O Brasil, com uma matriz energética majoritariamente renovável, tem a oportunidade de refletir sobre esses dois modelos e adaptá-los às suas próprias particularidades. Ao observar o dilema entre segurança energética e sustentabilidade nos EUA, o país deve considerar uma estratégia que valorize suas fontes renováveis sem abrir mão da segurança e da competitividade.

Uma lição importante é o fortalecimento da infraestrutura para garantir a estabilidade do sistema. Assim como os republicanos valorizam as fontes firmes nos EUA, o Brasil pode explorar o gás natural como energia de transição, garantindo o fornecimento nos momentos de baixa produção das renováveis.

Além disso, seria prudente o país incentivar a inovação tecnológica e o desenvolvimento industrial de baixo carbono, com foco na produção de equipamentos para energias limpas, reduzindo a dependência de importações. No contexto da justiça social, o Brasil também pode seguir o exemplo da proposta democrata, garantindo que a transição energética reduza desigualdades e beneficie comunidades vulneráveis, democratizando o acesso à energia e aos benefícios econômicos da transformação do setor.

Em última análise, a eleição americana evidencia que o futuro energético não é uma escolha binária entre fósseis e renováveis, mas sim uma questão de equilíbrio entre segurança, sustentabilidade e justiça social.

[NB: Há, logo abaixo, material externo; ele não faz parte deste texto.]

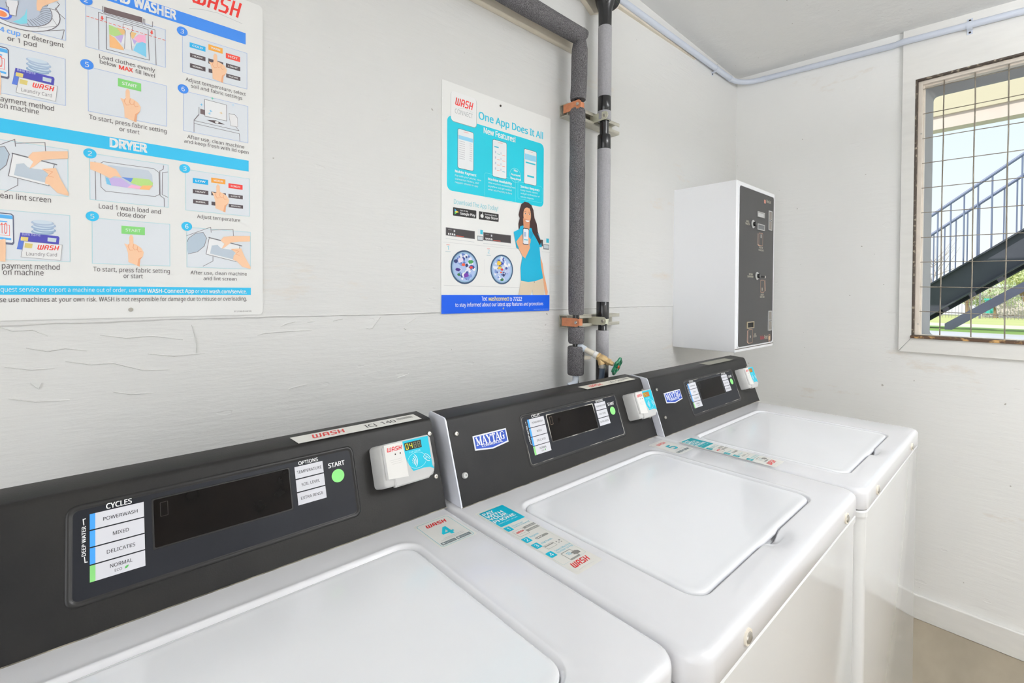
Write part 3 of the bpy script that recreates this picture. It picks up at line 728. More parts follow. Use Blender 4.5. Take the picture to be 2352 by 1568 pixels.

Para o Brasil, o desafio é construir um modelo energético que não apenas atenda às necessidades do presente, mas também posicione o país como um líder global na transição energética, conciliando crescimento econômico, preservação ambiental e inclusão social. O caminho é complexo, mas ao observar essas duas visões energéticas dos Estados Unidos, o Brasil pode se inspirar para definir uma estratégia própria, adaptada às suas particularidades e aos desafios do século XXI.

 

Marcos Cintra é executivo do setor de petróleo, gás e energia. Jornalista pela Unicap, mestre em políticas públicas pelo IE-UFRJ e doutor em energia pelo IEE-USP, é presidente do Instituto Pensar Energia.